» **Aim of the task**: Could you write out the opening lines of the data, word for word, stopping after the line that contains "cuts.append((W[k:k + len(c[0]), :2],)"?

» **Supplied material**:
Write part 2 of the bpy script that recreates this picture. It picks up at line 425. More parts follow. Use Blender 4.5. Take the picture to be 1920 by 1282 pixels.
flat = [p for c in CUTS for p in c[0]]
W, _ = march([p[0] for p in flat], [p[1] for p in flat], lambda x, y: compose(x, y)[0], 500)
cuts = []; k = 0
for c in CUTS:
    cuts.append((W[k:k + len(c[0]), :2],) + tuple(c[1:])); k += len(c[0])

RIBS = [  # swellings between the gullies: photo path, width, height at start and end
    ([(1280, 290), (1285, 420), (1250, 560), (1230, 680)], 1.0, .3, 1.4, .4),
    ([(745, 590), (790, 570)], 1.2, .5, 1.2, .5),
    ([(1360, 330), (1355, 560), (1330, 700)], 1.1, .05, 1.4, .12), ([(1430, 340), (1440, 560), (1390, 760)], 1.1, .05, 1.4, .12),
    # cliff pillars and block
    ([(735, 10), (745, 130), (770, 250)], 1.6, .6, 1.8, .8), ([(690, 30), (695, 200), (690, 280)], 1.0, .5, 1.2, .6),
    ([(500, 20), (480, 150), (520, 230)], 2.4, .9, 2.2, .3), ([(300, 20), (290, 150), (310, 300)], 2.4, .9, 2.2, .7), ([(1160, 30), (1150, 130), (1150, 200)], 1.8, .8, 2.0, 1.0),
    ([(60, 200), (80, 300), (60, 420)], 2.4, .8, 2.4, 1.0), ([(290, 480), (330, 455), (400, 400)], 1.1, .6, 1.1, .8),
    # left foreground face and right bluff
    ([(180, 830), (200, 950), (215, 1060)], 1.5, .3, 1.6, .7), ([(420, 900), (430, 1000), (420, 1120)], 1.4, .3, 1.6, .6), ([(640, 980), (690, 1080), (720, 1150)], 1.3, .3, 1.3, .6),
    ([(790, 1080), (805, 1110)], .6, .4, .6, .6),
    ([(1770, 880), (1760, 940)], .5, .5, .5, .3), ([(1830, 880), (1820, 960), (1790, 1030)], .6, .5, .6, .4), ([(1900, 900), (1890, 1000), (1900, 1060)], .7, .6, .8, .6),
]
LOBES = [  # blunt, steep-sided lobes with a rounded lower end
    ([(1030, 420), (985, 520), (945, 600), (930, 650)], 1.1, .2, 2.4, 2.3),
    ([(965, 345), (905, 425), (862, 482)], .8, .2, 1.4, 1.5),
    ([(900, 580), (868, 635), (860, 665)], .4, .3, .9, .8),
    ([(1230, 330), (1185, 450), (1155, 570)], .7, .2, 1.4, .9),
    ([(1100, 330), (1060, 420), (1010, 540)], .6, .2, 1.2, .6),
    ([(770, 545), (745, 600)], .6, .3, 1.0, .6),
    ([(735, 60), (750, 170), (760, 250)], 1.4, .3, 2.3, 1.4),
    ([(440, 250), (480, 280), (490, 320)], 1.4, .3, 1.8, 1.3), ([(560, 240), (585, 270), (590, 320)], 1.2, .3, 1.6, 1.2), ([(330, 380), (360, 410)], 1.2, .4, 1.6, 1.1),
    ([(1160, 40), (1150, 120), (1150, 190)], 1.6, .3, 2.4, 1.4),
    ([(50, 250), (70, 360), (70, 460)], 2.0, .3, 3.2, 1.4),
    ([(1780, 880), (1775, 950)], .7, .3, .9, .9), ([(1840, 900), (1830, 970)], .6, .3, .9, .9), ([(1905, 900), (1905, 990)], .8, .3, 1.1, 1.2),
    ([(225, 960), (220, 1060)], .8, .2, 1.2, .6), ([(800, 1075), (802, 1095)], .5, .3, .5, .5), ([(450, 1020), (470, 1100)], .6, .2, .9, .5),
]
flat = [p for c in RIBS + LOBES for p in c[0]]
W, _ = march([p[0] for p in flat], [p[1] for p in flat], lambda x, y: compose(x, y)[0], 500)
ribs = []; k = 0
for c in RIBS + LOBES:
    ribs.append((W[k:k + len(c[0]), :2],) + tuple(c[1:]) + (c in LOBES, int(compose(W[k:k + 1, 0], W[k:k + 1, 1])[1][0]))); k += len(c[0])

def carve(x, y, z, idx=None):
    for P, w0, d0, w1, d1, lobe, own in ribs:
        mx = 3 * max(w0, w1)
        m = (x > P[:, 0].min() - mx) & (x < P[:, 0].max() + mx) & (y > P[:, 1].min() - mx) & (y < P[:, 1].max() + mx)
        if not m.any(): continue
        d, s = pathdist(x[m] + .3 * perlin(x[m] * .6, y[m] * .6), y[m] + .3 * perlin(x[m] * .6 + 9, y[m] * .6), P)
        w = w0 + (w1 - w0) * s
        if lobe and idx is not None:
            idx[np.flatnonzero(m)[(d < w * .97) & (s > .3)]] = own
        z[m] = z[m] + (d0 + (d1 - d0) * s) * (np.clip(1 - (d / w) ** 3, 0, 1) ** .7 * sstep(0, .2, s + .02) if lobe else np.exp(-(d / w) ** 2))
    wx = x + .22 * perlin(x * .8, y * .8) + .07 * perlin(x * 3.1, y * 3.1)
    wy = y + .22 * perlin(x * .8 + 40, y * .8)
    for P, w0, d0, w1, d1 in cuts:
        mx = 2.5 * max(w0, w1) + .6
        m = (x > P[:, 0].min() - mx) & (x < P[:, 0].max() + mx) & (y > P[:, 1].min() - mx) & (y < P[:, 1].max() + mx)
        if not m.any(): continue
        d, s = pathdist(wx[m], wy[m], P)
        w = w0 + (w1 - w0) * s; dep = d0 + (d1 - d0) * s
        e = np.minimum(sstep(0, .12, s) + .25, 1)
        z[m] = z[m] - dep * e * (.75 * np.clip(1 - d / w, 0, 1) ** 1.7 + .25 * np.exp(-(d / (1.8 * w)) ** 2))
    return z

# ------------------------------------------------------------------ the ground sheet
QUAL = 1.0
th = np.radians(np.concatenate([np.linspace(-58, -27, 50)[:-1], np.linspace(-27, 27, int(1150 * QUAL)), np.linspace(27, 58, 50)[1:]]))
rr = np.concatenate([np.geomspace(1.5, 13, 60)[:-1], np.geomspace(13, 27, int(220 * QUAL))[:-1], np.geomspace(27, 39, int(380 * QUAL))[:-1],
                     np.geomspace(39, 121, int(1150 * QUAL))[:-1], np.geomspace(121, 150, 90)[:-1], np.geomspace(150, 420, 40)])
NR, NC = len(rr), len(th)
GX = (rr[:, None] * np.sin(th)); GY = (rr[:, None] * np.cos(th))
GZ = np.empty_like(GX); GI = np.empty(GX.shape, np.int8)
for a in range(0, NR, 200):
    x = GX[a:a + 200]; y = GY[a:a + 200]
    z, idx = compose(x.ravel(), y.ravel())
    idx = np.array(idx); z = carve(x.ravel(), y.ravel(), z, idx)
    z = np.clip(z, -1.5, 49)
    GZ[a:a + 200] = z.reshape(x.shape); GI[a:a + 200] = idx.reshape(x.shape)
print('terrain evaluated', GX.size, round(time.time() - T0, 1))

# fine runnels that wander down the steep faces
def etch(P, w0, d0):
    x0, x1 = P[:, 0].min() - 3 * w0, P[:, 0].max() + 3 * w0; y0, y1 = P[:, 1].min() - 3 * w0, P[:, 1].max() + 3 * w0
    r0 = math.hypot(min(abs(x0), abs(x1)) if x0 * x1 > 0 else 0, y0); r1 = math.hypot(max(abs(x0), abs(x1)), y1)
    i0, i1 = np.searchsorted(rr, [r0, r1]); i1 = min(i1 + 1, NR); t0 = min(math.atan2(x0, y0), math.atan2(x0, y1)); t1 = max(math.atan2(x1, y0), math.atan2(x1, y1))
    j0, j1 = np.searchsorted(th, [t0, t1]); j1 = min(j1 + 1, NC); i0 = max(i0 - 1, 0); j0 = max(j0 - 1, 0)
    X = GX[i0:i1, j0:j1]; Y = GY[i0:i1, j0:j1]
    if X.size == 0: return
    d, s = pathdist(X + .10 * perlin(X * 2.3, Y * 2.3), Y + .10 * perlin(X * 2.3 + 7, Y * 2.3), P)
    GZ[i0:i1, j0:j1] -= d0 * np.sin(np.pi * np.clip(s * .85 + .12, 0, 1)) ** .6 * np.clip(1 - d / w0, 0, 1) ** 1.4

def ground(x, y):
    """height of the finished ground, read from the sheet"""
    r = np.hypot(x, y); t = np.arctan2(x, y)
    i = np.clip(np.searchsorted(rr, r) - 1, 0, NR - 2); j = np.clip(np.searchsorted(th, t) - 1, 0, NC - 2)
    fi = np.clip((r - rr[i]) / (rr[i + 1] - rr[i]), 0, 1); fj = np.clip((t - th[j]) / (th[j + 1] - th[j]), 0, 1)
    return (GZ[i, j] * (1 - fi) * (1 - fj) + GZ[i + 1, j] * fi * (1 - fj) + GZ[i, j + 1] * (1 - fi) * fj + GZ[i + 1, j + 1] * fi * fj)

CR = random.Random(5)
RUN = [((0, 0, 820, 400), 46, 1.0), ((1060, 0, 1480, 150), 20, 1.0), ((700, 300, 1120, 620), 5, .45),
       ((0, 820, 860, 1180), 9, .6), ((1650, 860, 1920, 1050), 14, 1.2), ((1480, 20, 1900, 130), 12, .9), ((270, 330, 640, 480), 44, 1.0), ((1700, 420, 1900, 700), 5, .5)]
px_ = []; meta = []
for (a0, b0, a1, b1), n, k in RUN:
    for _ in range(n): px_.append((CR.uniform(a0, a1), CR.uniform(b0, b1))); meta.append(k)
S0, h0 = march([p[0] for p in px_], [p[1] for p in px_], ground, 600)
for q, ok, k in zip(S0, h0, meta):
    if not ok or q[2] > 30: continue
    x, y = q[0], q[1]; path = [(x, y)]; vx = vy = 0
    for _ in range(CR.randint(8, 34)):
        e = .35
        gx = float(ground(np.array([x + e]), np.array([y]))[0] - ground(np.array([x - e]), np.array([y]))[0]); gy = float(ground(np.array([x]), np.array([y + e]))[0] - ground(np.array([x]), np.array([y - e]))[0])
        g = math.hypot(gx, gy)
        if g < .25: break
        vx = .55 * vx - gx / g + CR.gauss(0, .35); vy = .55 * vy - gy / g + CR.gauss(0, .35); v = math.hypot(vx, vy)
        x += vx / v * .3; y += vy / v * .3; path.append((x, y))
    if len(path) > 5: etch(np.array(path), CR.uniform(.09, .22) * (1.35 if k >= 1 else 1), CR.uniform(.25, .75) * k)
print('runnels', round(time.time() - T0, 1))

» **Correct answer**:
Write part 2 of the bpy script that recreates this picture. It picks up at line 425. More parts follow. Use Blender 4.5. Take the picture to be 1920 by 1282 pixels.
flat = [p for c in CUTS for p in c[0]]
W, _ = march([p[0] for p in flat], [p[1] for p in flat], lambda x, y: compose(x, y)[0], 500)
cuts = []; k = 0
for c in CUTS:
    cuts.append((W[k:k + len(c[0]), :2],) + tuple(c[1:])); k += len(c[0])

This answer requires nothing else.